The one thing many of these tourists have in common is the Adventure Cycling Association (ACA) and their awesome route maps. The ACA has created over 20 bicycle tour routes ranging from the Adirondack Park Loop to the Transamerica Route, the Utah Cliffs Loop to the Underground Railroad Route. As it turns out, Baton Rouge is sort of part of the Southern Tier Route that stretches from San Diego, CA, to St Augustine, FL.

Not being a bicycle tourist I was completely unaware of the ACA and their maps, much less that the Southern Tier runs just north of Baton Rouge through St Francisville, LA. That wasn't the only thing I was ignorant of.

It seems the July 2009 revision of the Southern Tier Section 5 map includes this little gem of advice:

"The 26-mile Baton Rouge Spur heads south from St. Francisville to the airport on the north side of Baton Rouge. Local bicyclists do not recommend riding into downtown Baton Rouge, but you can rent a car at the airport to visit New Orleans."

"Local bicyclists do not recommend riding into downtown . . .." Um . . . WHAT?

"The . . . spur heads south . . . to the airport . . .." REALLY?! What do you do then, stuck, as one would be, at the airport???

". . . you can rent a car at the airport to visit New Orleans." OH, of course, skip Baton Rouge, rent an automobile, and cruise in comfort through town on the interstate while flipping off this waste of space known as Baton Rouge. Great, just freakin' wonderful. Thank you anonymous "local bicyclists" for showing your love of your town by telling everyone to just rent a car and skip Baton Rouge to go spend their time and money in New Orleans.

Forget "love," what about taking a moment to show visitors your town. Is there nothing here of interest to you, "local bicyclists," that is worth showing to someone else? Do you, "local bicyclists," fear and loathe this place so much that you would tell hundreds if not thousands of bicycle tourist to NOT COME TO BATON ROUGE? WTF (please pardon my Anglo-Saxon)!

Okay, okay, I'll take a breath and calm down . . . better now? You betcha!

It's true that the most direct route into Baton Rouge from St Francisville is US 61 a.k.a. Scenic Highway. Most of the time, US 61 is anything but scenic passing, as it does pine croplands, a nuclear power plant, a pulp mill, and the ExxonMobil refinery with its associated chemical plants, among other delights. And, yes, that means US 61 is a major truck route for the log trucks and chemical tanker trucks and general truck hauling that is required to restock the various enterprises north of Baton Rouge into Mississippi. Add to that the commuters who just want to get where they are going at 80 miles per hour and it can be a bit daunting.

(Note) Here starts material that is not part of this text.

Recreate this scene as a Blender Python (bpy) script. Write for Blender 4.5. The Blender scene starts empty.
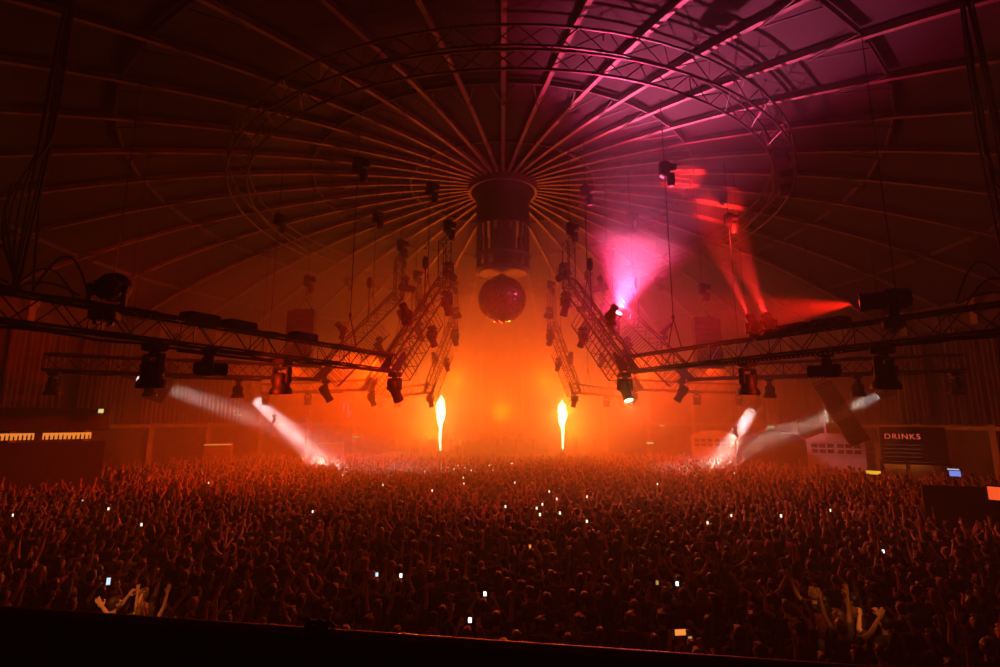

And, it is true that Scenic Highway starts and ends in a black neighborhood where it dead-ends on Main Street by Magnolia Cemetery, one of the best cemeteries in town if historic cemeteries are your thing. Given the rampant if subtle racism in this place it wouldn't surprise me if that alone was enough for the "local bicyclists" to warn people away.

But none of that should matter. US 61 has shoulders on both sides that are no better or worse than most highway shoulders anywhere else in this country. And as for the neighborhood, well, if you're not there at 2 AM looking for trouble you won't find it and it won't come looking for you.

Because of my Warm Showers hosting I've had over a dozen bicycle tourists come to stay in Baton Rouge and six of them have come down Scenic Highway from St Francisville; not one of those six arrived in urine-soaked bicycle shorts terrified and pale from the experience. Not one has even MENTIONED the ride in until I asked them about it and, even with prodding, the most they've had to say is, "Well, it isn't terribly scenic but it's by far not the worst road I've been on." No one has even noticed the neighborhood.

And a good thing, too.

Baton Rouge isn't heaven, by a long shot, but then, where is? There's a lot here to see and do, great food, beautiful neighborhoods to ride, and an awesome group of local bicyclists who love to ride and are happy to do what they can to assist those passing through.

Maybe we aren't the "local bicyclists" who put the bad ju-ju on Baton Rouge through ACA but we are local bicyclists and we say, "Come on down and pass a good time!"